Bagi kita, suatu hal yang patut kita refleksikan bahwa kita perlu menyadari dan mengakui, Yang pertama; bahwa semua kita adalah manusia berdosa, maka tidak ada alasan bagi kita untuk menutup diri terhadap dosa kita sendiri dan lebih senang melihat dosa orang lain. Melihat dan menilai dosa sesama mengandaikan bahwa kita sendiri sudah mampu melihat diri kita sendiri. Kedua; Yesus bukan tipe pribadi penghukum, pendendam, yang mengingat-ingat kesalahn dan dosa kita.

 

Tetapi Ia adalah pribadi yang mencintai kita sekalipun kita sengaja atau tidak sengaja terjerumus dalam kesalahan dan dosa yang sama. Ketiga; Walaupun Yesus tidak menghukum tetapi Yesus menuntut setiap kita untuk bertobat dan bertobat. “Akupun tidak menghukum engkau, tetapi pergilah dan jangan berbuat dosa lagi”.

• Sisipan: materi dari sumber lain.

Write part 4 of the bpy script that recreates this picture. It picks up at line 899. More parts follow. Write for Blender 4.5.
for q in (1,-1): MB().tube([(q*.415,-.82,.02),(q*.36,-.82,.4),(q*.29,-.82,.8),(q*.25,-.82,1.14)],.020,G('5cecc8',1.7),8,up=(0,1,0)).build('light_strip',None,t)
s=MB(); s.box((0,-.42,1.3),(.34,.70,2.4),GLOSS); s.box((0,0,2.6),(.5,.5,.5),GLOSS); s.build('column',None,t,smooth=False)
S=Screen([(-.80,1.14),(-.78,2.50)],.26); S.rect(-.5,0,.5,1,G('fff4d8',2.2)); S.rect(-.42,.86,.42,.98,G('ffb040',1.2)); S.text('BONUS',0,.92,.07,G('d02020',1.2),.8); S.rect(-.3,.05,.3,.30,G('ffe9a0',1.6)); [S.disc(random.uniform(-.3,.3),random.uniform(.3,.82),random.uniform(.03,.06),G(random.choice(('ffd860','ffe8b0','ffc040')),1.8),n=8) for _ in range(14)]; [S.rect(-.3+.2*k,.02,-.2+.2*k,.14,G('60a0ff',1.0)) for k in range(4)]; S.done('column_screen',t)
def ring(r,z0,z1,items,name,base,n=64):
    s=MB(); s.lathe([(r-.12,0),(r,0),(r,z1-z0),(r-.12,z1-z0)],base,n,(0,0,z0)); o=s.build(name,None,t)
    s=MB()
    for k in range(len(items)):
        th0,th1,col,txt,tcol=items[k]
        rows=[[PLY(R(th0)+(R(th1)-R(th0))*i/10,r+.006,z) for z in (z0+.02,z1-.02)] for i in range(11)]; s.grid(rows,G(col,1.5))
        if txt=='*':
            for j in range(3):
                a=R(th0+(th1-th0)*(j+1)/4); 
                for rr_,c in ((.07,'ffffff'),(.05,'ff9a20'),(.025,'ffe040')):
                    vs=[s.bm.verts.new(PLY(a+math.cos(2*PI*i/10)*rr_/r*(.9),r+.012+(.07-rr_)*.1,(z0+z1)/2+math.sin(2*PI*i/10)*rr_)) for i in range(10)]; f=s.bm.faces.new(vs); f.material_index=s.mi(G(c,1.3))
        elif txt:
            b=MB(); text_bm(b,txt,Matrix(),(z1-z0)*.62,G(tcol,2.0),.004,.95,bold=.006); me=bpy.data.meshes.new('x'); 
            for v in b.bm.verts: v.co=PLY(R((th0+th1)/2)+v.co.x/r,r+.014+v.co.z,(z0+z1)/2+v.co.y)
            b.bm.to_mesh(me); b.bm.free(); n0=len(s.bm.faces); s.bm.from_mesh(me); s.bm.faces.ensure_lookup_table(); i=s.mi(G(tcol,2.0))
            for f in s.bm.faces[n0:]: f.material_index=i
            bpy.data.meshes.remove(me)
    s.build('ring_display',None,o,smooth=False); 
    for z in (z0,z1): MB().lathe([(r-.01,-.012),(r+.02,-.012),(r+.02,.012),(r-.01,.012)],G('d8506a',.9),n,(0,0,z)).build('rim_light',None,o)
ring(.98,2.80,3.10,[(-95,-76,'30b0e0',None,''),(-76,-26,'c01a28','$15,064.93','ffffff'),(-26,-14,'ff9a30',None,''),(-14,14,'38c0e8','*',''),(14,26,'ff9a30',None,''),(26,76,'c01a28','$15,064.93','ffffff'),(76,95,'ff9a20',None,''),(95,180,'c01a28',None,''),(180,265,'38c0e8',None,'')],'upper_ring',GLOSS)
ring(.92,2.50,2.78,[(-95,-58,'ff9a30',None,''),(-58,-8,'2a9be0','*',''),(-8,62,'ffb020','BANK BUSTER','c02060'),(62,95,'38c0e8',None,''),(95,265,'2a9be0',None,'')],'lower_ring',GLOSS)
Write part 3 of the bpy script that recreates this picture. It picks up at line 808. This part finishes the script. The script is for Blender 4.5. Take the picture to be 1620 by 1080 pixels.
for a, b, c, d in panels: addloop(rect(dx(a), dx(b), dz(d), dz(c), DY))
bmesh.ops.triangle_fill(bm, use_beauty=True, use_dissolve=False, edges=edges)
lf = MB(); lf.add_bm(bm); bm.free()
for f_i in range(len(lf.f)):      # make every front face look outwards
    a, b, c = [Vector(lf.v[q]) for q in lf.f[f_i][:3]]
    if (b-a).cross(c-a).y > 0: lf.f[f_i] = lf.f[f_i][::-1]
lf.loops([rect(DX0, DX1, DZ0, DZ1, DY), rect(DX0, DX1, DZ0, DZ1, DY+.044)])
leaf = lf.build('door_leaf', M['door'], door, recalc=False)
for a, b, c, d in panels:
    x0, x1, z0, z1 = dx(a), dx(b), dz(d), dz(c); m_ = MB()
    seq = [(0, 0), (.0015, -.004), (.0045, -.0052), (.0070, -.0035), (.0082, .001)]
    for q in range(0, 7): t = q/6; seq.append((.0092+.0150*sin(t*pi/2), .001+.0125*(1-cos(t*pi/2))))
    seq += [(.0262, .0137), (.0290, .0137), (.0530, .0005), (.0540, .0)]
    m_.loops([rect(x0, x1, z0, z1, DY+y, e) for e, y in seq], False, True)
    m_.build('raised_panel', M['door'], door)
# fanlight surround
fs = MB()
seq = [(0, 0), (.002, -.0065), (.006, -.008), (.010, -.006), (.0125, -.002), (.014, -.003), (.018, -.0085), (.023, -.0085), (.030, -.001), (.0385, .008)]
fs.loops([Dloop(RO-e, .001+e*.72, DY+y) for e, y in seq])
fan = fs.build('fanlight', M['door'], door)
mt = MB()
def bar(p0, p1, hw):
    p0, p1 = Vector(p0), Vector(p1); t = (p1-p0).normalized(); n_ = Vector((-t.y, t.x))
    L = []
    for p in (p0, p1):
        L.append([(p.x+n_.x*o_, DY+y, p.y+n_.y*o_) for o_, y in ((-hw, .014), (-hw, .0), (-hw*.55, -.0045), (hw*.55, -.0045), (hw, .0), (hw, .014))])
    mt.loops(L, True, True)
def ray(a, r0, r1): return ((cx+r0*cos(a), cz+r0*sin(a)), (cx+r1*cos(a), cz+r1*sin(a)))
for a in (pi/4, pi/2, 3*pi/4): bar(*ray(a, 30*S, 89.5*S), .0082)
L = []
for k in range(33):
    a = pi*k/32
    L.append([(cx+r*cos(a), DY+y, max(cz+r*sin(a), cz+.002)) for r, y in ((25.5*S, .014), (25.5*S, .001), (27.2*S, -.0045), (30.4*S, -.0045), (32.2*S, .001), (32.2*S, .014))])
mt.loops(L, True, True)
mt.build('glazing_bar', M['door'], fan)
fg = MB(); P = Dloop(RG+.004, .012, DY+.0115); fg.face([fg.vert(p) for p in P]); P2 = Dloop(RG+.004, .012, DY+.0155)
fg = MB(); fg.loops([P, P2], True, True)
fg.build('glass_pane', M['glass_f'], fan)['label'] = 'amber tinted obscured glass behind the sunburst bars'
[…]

Melalui sikap dan tindakan Yesus yang sudah dijelaskan secara sederhana dalam tulisan ini, dapat kita simpulkan bahwa kehadiran Yesus dalam kisah penghakiman terhadap wanita yang berbuat zinah menggambarkan diri-Nya sebagai model hakim yang ideal. Dikatakan ideal karena penghakiman yang dilakukan Yesus adalah penghakiman yang berujung pada pengampunan bukan penhakiman yang bersifat menghukum. Oleh karena itu, dapat dikatakan bahwa penghakiman yang ideal adalah penghakiman yang mengampuni sekaligus adil.